Who better to bring that ingredient to Team USA than the man who has pranked dozens of Golden State teammates during his 15-year NBA career?

Curry in Paris is gleefully posing for photos with fellow Olympians and ordinary fans. He’s impishly trying to arrange a ping-pong battle between Edwards and members of the America’s table tennis queens. Curry is grinning and giggling while sitting at a podium with Durant – and contagious enough for KD to join in the chuckling.

And, of course, Curry is the guy hopping off the bench to wiggle and gesticulate and point – all with a smile – as a cheerleader for his teammates. If he senses any pressure being bottled, he’s doing his part to release it.

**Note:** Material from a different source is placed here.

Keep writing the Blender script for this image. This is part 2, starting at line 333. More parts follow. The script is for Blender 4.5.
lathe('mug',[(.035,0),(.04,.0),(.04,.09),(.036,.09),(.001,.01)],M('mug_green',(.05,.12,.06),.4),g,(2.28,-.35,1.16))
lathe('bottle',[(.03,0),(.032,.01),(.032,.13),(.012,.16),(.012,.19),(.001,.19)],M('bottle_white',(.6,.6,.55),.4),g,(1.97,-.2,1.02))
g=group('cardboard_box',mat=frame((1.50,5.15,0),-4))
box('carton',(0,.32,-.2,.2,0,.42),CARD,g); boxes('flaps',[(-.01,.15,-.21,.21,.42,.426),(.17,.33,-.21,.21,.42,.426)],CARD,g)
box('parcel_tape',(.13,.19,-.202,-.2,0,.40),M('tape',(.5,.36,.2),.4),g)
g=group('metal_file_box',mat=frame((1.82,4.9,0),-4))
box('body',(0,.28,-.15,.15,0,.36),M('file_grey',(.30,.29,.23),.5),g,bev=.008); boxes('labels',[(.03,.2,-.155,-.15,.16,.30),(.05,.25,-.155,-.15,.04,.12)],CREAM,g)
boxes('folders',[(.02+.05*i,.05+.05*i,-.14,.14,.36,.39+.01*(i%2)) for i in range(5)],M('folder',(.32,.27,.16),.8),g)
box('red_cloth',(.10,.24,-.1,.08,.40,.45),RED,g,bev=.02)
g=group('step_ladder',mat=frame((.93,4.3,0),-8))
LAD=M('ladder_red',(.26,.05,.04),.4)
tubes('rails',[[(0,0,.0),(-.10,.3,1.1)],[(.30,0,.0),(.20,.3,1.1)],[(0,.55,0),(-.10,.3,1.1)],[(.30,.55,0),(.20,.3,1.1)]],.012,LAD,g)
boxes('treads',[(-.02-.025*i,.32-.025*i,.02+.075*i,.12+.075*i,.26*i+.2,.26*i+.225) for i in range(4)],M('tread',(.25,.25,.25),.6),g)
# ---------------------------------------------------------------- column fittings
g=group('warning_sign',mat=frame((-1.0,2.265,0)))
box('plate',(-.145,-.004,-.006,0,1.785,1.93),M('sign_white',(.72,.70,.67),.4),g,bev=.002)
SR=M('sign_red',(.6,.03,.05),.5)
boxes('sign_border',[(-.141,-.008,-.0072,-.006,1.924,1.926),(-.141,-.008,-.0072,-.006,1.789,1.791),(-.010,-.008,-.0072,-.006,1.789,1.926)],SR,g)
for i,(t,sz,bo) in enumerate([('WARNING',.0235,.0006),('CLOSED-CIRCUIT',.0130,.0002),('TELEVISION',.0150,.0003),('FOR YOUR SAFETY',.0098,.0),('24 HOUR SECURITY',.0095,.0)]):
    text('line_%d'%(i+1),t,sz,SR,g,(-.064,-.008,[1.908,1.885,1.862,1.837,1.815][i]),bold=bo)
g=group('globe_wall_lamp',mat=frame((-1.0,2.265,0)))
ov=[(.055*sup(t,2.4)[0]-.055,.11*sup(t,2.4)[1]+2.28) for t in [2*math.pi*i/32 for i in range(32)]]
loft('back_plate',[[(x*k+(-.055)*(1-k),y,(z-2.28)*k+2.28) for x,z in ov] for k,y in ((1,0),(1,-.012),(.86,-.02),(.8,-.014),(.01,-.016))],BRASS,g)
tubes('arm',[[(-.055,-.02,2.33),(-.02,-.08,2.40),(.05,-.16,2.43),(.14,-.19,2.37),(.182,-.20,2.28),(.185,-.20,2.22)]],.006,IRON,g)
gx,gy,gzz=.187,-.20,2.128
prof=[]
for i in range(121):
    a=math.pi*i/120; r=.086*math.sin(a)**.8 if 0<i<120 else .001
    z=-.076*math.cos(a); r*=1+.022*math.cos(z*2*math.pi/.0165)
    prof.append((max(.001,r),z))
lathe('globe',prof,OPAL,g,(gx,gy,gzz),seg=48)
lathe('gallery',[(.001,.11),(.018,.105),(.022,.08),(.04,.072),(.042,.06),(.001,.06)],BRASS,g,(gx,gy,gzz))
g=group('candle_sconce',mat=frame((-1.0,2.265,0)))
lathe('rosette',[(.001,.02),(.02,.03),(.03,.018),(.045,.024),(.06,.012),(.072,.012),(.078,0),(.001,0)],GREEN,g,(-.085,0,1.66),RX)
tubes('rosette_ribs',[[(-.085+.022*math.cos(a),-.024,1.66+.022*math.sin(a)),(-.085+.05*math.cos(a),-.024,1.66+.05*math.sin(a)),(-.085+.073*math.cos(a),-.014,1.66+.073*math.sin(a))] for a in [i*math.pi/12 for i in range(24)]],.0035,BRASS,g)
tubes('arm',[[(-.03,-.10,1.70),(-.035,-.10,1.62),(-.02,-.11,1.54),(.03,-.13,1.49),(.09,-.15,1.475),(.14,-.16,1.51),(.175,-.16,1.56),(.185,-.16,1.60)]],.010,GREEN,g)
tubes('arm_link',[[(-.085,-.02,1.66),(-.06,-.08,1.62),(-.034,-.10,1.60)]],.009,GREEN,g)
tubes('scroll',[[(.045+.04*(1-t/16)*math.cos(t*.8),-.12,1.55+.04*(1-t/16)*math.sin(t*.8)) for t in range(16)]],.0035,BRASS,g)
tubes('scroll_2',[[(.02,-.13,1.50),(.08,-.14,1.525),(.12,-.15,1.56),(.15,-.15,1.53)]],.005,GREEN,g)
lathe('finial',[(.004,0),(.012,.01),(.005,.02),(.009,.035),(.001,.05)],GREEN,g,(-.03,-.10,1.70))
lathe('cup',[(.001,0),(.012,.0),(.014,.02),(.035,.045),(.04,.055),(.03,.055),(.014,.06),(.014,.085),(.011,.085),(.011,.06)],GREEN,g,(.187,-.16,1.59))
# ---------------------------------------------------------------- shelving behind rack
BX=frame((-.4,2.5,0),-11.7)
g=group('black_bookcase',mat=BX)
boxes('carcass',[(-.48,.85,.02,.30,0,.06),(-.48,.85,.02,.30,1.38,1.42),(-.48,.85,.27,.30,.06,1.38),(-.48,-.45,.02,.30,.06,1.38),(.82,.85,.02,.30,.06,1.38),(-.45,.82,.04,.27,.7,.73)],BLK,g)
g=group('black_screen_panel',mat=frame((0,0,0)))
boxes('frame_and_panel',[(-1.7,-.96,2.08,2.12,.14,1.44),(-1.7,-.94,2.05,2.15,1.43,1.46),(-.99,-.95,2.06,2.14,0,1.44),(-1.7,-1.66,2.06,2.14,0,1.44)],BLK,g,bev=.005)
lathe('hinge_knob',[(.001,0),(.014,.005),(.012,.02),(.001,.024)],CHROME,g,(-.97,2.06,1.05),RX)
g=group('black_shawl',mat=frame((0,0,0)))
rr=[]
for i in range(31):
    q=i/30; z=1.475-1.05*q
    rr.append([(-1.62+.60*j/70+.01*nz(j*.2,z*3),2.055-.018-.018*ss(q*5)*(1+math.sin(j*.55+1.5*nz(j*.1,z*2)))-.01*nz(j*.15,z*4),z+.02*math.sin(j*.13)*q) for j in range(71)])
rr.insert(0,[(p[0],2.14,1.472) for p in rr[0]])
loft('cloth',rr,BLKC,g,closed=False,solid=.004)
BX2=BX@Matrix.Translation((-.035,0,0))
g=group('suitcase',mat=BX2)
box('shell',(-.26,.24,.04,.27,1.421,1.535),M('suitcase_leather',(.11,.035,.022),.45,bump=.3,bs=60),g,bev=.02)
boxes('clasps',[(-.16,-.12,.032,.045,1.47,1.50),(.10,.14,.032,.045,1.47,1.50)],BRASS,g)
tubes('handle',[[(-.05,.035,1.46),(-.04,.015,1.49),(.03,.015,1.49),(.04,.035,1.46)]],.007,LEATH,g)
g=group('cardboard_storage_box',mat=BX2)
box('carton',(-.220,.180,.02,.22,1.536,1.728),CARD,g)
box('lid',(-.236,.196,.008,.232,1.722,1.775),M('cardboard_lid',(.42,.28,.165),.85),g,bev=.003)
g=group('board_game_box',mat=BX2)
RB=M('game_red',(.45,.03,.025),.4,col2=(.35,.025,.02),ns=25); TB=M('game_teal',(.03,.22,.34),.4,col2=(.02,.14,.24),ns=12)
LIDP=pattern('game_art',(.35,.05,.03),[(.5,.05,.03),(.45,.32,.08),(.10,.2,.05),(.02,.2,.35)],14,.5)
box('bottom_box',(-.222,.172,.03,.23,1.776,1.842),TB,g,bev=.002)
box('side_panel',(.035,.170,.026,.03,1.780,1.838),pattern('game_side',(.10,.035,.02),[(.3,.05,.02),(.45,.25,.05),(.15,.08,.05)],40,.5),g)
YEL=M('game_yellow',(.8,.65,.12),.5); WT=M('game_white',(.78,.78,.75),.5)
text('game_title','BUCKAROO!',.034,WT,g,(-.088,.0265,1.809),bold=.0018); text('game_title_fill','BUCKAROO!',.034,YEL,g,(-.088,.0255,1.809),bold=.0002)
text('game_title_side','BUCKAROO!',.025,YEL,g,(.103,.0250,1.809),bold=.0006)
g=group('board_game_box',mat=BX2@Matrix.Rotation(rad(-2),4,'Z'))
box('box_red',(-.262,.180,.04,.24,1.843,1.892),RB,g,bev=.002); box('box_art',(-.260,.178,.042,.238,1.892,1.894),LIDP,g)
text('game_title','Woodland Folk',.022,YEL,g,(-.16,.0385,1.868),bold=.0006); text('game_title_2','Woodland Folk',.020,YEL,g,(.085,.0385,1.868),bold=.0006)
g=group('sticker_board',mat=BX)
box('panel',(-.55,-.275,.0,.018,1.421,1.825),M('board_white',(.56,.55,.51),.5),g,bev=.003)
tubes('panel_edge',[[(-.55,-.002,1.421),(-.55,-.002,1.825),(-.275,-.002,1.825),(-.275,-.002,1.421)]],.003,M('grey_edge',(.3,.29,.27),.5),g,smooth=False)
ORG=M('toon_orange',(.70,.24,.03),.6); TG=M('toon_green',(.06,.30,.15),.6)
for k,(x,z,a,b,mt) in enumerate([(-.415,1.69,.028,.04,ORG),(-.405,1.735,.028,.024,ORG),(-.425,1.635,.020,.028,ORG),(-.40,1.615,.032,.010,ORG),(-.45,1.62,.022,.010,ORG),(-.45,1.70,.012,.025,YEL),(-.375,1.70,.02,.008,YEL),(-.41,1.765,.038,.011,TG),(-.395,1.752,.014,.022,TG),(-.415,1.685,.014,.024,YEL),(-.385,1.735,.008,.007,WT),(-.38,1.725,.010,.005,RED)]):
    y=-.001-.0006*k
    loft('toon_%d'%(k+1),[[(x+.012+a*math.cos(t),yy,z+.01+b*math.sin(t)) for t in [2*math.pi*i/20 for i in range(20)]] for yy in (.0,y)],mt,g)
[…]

“The only pressure you feel is, including the exhibitions, it’s only an 11-game journey,” Curry told reporters at a news conference last week. “You’ve got to be able to adapt quickly. You’ve got to be able to bring your egos of who we are as individual players, but also let them go knowing it doesn't matter who's ‘the man’ scoring that particular night.

“When you're on the floor, you're asked to do a certain thing and do it to the best of your ability. Play with energy. As Team USA, if we do that usually good things happen.”

Every member of the 12-man team has an official role, but Curry is among the special few that also have an unofficial role beyond hoops. He’s promoting joy and laughter. There is no better antidote to pressure.